Retype the records below from their first line through the line containing "SUN_X, SUN_Y = -0.713, -0.701", and include nothing else.
----------------
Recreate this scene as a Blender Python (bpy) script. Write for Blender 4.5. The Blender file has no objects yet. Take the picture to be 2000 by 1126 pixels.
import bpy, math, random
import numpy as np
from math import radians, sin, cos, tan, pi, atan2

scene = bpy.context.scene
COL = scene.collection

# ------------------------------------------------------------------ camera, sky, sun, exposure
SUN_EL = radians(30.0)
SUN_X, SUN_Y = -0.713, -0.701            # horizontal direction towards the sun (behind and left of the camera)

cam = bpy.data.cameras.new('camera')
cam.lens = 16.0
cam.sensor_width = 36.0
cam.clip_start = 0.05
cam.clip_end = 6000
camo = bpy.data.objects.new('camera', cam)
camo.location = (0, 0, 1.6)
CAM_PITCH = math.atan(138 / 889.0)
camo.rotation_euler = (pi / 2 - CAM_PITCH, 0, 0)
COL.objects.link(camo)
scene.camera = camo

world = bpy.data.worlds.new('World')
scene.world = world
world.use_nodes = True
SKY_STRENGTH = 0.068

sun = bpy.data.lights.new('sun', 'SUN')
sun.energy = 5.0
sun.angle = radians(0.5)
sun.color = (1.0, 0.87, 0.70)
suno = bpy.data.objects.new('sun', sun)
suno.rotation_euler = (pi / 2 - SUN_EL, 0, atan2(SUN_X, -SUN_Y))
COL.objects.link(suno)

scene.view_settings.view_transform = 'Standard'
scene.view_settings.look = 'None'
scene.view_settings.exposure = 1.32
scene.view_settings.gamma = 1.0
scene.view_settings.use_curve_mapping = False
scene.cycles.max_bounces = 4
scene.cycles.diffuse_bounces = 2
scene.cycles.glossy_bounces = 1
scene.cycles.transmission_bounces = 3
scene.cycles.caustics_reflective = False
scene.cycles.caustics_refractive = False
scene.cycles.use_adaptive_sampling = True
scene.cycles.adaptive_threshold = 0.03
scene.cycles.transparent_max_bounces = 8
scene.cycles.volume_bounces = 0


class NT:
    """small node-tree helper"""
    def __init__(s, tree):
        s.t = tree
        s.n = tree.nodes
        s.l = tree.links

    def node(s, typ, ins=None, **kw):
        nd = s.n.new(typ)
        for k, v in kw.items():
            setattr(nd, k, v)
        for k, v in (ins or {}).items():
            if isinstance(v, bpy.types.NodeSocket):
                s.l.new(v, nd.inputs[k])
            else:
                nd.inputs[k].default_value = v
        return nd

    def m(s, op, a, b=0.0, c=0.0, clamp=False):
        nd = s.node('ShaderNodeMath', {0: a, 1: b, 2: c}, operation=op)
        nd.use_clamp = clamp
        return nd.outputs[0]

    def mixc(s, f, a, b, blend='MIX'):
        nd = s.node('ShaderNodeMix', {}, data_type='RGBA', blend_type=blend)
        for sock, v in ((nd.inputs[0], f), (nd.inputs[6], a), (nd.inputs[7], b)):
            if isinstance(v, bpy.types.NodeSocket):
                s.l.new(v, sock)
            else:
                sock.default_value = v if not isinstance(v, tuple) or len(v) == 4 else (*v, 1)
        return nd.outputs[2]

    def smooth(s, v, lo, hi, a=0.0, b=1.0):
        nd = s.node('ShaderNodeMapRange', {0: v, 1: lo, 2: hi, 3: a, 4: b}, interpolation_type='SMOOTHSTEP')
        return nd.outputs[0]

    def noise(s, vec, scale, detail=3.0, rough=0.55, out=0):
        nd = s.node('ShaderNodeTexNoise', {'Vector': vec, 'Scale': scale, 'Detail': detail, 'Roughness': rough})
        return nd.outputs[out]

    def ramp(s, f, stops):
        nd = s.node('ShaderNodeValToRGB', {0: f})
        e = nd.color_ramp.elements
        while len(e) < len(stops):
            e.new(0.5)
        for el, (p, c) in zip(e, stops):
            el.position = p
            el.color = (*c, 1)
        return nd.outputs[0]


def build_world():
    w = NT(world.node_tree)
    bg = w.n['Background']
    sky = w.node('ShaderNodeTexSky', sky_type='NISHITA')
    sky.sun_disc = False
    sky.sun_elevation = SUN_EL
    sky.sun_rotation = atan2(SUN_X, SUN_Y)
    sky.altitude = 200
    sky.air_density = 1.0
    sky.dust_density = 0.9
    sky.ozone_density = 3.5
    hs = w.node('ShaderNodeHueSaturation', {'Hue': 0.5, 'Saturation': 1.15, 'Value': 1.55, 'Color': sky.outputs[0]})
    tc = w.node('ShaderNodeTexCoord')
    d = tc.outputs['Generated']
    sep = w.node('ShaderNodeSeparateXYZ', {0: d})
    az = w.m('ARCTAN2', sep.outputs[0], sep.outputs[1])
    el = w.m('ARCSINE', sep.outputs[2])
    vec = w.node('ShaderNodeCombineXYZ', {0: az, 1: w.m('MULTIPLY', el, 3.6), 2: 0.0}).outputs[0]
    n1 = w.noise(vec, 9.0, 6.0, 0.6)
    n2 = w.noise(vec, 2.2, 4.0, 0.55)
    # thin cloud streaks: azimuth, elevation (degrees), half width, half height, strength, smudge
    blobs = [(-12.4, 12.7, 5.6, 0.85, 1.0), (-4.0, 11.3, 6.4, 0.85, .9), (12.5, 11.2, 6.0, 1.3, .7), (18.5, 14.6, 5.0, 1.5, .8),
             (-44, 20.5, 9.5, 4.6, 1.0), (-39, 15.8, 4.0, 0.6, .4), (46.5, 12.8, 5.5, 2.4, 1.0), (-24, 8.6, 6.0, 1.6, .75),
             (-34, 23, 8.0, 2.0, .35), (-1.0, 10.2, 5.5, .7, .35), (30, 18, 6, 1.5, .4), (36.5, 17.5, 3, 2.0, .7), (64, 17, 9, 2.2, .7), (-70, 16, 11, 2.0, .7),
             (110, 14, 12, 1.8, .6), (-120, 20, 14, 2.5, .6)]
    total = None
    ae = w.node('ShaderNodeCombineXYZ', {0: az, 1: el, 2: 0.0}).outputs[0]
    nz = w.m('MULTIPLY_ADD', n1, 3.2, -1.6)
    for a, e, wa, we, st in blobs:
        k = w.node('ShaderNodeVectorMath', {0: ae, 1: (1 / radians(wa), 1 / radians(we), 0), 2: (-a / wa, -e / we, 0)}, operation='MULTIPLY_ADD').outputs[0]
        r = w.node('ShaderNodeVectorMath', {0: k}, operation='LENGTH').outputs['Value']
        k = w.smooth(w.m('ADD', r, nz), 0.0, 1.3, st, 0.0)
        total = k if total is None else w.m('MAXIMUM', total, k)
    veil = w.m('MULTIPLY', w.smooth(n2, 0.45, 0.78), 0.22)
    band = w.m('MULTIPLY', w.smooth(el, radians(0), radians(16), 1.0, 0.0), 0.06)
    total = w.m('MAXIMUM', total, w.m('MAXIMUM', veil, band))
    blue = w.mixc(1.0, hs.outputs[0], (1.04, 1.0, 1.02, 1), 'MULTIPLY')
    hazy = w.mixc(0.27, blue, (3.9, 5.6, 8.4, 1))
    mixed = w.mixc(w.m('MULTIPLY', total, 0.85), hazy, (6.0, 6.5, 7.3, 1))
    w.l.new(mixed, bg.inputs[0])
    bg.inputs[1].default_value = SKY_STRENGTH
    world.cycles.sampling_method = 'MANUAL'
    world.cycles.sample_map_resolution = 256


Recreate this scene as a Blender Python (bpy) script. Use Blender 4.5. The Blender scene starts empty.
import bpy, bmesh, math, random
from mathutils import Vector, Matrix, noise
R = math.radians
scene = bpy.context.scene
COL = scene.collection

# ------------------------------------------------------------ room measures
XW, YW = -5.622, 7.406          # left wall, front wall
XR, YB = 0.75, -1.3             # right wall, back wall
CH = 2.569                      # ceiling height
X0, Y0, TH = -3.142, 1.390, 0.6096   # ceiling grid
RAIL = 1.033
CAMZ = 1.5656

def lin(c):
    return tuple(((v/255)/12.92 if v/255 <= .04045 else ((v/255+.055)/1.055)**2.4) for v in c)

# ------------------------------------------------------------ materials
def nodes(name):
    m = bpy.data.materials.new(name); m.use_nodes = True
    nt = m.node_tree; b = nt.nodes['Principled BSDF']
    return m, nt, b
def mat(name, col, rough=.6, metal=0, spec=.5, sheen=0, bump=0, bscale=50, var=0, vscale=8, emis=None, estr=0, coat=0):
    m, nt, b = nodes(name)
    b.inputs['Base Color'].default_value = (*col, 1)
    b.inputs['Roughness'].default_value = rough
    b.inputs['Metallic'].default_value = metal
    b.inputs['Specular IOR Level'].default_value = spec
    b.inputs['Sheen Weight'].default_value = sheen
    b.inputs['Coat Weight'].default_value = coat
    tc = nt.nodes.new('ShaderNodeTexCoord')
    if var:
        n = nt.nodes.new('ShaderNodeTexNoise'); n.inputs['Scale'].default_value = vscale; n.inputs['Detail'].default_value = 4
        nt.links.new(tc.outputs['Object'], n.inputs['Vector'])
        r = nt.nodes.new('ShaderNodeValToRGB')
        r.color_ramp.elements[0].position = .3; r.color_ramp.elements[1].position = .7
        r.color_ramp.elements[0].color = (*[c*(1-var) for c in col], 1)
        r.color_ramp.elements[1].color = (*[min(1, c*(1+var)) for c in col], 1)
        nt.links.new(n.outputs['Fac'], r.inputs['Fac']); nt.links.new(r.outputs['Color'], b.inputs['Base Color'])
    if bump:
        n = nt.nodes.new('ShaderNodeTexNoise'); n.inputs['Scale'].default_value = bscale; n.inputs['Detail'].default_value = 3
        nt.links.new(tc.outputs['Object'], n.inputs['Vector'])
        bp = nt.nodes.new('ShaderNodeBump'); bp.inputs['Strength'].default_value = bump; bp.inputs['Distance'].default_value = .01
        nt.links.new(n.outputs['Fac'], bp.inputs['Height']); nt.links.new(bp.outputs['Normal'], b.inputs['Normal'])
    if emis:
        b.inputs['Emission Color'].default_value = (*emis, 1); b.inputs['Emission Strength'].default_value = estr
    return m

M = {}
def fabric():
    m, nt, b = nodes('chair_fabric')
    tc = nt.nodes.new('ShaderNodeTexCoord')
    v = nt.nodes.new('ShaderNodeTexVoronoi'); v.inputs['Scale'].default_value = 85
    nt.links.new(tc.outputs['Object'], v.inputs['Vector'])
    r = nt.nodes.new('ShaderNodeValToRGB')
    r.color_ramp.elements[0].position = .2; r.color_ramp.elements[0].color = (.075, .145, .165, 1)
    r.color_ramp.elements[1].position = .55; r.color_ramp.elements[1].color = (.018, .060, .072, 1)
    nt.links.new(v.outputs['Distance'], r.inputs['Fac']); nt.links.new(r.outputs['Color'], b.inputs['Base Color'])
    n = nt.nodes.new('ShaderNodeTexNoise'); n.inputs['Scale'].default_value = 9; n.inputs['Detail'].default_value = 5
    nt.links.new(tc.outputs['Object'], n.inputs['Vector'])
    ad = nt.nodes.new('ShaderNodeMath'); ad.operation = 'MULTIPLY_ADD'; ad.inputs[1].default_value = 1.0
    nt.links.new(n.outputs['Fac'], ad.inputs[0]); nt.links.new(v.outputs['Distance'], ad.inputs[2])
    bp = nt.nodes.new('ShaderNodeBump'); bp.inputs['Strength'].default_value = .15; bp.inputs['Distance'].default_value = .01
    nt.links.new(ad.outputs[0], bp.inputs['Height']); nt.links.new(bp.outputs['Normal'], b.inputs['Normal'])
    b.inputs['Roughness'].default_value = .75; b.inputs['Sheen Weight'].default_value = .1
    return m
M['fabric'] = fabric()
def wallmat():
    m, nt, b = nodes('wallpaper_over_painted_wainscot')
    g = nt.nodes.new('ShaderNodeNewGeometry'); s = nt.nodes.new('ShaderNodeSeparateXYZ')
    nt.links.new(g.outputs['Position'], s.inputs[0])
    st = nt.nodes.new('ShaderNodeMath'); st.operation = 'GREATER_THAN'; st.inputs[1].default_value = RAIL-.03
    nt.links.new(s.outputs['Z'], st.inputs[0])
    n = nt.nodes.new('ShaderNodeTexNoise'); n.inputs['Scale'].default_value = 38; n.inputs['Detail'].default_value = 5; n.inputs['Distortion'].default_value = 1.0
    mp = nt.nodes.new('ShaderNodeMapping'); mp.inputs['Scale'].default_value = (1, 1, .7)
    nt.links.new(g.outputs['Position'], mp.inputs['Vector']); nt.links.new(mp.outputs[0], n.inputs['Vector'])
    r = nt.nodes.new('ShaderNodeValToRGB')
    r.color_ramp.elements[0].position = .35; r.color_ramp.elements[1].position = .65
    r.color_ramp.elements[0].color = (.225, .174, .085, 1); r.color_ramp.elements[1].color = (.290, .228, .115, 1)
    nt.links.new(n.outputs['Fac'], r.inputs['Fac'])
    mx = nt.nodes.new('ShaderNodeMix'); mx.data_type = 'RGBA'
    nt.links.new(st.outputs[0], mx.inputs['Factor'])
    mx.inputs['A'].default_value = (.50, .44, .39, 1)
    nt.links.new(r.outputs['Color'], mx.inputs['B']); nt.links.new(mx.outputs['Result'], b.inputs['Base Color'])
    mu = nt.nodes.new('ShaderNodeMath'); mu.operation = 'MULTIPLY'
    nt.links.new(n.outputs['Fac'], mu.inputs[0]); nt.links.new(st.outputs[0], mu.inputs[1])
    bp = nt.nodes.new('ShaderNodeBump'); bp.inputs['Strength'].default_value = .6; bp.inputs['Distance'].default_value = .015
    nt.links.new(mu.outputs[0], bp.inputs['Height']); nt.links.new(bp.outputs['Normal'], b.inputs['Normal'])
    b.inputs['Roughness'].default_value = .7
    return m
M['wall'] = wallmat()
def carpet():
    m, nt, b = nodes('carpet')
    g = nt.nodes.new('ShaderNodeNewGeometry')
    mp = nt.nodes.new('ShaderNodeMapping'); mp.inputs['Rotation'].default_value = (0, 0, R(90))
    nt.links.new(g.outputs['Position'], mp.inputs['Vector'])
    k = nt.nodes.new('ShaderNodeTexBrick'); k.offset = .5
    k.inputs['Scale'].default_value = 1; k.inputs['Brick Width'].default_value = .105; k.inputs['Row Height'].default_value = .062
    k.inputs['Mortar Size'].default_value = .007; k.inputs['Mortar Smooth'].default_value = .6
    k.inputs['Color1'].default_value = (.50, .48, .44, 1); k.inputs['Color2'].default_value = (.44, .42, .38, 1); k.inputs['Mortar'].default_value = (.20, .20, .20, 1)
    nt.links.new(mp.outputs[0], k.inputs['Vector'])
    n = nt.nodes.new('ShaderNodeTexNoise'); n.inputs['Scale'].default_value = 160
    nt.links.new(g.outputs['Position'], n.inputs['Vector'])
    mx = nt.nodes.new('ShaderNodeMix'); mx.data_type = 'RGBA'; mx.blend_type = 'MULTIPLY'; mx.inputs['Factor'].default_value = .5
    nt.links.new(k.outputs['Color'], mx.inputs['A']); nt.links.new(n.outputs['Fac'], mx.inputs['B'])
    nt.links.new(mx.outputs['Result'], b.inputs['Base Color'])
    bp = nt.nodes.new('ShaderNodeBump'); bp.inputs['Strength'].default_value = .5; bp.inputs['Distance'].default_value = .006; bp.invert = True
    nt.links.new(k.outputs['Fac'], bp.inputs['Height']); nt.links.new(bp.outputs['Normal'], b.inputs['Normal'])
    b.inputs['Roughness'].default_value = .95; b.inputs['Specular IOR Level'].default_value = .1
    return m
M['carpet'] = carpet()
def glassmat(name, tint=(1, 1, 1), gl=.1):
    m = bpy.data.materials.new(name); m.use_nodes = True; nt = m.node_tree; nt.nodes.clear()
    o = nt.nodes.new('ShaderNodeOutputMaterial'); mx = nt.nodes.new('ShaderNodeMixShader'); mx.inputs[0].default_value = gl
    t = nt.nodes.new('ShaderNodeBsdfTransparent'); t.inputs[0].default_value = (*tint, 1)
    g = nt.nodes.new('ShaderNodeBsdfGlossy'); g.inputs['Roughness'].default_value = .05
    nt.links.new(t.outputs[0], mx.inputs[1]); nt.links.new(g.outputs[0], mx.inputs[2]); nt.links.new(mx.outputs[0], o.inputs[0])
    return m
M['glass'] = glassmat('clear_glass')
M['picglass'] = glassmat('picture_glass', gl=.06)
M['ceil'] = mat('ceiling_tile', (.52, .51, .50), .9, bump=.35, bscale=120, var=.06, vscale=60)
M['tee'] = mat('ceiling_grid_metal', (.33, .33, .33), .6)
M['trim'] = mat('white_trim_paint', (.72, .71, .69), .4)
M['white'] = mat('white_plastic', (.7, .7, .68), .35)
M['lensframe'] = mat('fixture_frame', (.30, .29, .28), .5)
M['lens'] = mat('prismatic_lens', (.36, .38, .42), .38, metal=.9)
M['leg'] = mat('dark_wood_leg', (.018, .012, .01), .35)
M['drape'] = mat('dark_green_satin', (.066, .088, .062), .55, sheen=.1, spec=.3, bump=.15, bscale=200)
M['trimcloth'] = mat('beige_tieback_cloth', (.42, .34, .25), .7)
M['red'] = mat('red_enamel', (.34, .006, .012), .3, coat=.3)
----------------
CORRECT RESULT:
Recreate this scene as a Blender Python (bpy) script. Write for Blender 4.5. The Blender file has no objects yet. Take the picture to be 2000 by 1126 pixels.
import bpy, math, random
import numpy as np
from math import radians, sin, cos, tan, pi, atan2

scene = bpy.context.scene
COL = scene.collection

# ------------------------------------------------------------------ camera, sky, sun, exposure
SUN_EL = radians(30.0)
SUN_X, SUN_Y = -0.713, -0.701            # horizontal direction towards the sun (behind and left of the camera)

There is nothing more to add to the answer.